Ex-Arlington attorney gets 20 years in prison

A disbarred Arlington attorney who had also worked as a municipal judge in Dallas is going to prison for pretending to be a lawyer.

Tiffany Lynn Lewis received a 10-year sentence from a Tarrant County jury Friday before state District Judge Robb Catalano, who presided over the trial, tacked on another 10 years after revoking her probation.

Lewis, 46, testified Thursday and Friday to try to persuade the jury to not give her a lengthy prison sentence. The minimum sentence was two years. Instead, she got the maximum of 20.

Lewis had been taken into custody Wednesday after a jury convicted her of falsely holding herself out to be a lawyer.

“You had it all,” her attorney, Leon Haley, said as he questioned Lewis on Thursday. “You had the look, you had the clothes, you had the car. How’d you let it all slip away from you?”

The State Bar of Texas stripped Lewis of her law license in April 2005 because she had spent money that had been awarded to one of her clients in a 2003 probate case.

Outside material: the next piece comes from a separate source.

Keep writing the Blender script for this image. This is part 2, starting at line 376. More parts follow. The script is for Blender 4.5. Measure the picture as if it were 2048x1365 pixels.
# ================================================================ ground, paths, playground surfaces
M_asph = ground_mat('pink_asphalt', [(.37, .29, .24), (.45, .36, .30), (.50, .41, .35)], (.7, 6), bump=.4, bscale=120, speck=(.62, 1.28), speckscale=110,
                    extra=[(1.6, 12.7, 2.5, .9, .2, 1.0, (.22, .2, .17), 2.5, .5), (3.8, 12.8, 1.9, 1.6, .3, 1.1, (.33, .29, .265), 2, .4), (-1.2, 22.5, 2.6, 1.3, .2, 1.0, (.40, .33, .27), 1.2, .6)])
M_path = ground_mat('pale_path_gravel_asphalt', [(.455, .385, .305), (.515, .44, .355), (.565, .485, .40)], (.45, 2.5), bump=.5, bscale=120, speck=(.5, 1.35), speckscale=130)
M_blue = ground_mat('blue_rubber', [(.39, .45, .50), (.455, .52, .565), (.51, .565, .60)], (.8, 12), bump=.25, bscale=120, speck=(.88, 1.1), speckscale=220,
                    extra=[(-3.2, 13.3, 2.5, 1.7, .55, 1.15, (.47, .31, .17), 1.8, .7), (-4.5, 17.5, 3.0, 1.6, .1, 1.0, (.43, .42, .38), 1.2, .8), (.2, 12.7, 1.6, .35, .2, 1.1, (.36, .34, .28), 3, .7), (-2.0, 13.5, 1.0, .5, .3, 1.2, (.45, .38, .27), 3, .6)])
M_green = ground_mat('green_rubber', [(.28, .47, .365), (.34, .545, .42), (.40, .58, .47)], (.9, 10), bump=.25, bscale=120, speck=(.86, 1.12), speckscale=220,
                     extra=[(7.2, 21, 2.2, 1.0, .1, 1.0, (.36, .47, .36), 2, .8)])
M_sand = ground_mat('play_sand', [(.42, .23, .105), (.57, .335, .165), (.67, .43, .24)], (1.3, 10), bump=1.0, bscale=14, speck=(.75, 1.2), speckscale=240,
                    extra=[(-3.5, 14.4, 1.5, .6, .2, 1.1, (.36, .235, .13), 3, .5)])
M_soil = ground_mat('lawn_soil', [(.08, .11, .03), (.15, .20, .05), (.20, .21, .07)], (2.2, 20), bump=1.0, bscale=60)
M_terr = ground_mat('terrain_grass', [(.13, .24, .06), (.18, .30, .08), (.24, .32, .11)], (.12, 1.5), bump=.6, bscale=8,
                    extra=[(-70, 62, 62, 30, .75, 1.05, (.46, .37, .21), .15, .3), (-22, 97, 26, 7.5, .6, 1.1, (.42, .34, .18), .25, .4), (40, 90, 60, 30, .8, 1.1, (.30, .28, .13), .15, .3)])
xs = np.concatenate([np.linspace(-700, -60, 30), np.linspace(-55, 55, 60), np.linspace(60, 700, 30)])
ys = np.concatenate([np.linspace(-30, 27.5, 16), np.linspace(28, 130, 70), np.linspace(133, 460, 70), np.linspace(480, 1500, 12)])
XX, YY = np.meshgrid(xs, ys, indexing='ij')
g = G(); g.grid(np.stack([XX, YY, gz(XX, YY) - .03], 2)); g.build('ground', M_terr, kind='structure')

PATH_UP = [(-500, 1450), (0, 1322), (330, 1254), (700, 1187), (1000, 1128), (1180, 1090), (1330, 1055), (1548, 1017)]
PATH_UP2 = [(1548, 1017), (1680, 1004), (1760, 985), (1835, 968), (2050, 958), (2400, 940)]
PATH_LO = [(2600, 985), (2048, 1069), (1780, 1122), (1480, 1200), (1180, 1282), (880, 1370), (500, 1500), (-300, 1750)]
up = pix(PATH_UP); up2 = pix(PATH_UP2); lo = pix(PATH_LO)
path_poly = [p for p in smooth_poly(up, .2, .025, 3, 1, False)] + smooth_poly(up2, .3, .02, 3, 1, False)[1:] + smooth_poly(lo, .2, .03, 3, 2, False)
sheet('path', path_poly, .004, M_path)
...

She had also worked as a municipal judge in Dallas but resigned that position in 2007 to avoid disciplinary action by the State Commission on Judicial Conduct.

Lewis pleaded guilty in September 2009 to misapplication of fiduciary property in the 2003 probate case, admitting to spending a $78,000 probate settlement awarded to a Dallas family.

She was sentenced to 10 years’ probation and 60 days in jail and ordered to repay $58,000. She was also forbidden to hold herself out as an attorney or work as a fiduciary.

But according to testimony Thursday, Lewis shredded the conditions of her probation. She started a business and acted as a fiduciary, repeatedly failed to pay restitution in the ordered amounts and moved out of Tarrant County without her probation officer’s permission.

A probation officer familiar with her case gave Lewis the worst score possible when he was asked to rate her as a probationer.

During her five years on probation, Lewis rarely paid the minimum in restitution and fees and was more than $15,000 in arrears, said Queinton Waldon, a senior officer with the Tarrant County Community Supervision and Correction Department.

Lewis blamed her lapses in judgment on abusive relationships with two men.

Lewis testified that after being disbarred, she started a business to help people in danger of losing their homes to foreclosure. During one of her transactions, Lewis cashed a $500 check that identified her as an attorney.

“I didn’t pay any attention to what she wrote on the check,” Lewis testified. “I don’t want to practice law anymore. I’m a business owner and an entrepreneur.”

According to Lori Burks, Tarrant County assistant district attorney, that check was one of several that Lewis cashed in violation of her probation and the law.

“This had been going on for a long time, since 2005,” said Burks, who prosecuted the case with Tiffany Burks and Zena McNulty.

During her testimony, Lewis said: “I caused my own problems. I made bad choices and bad decisions. No one else did that.”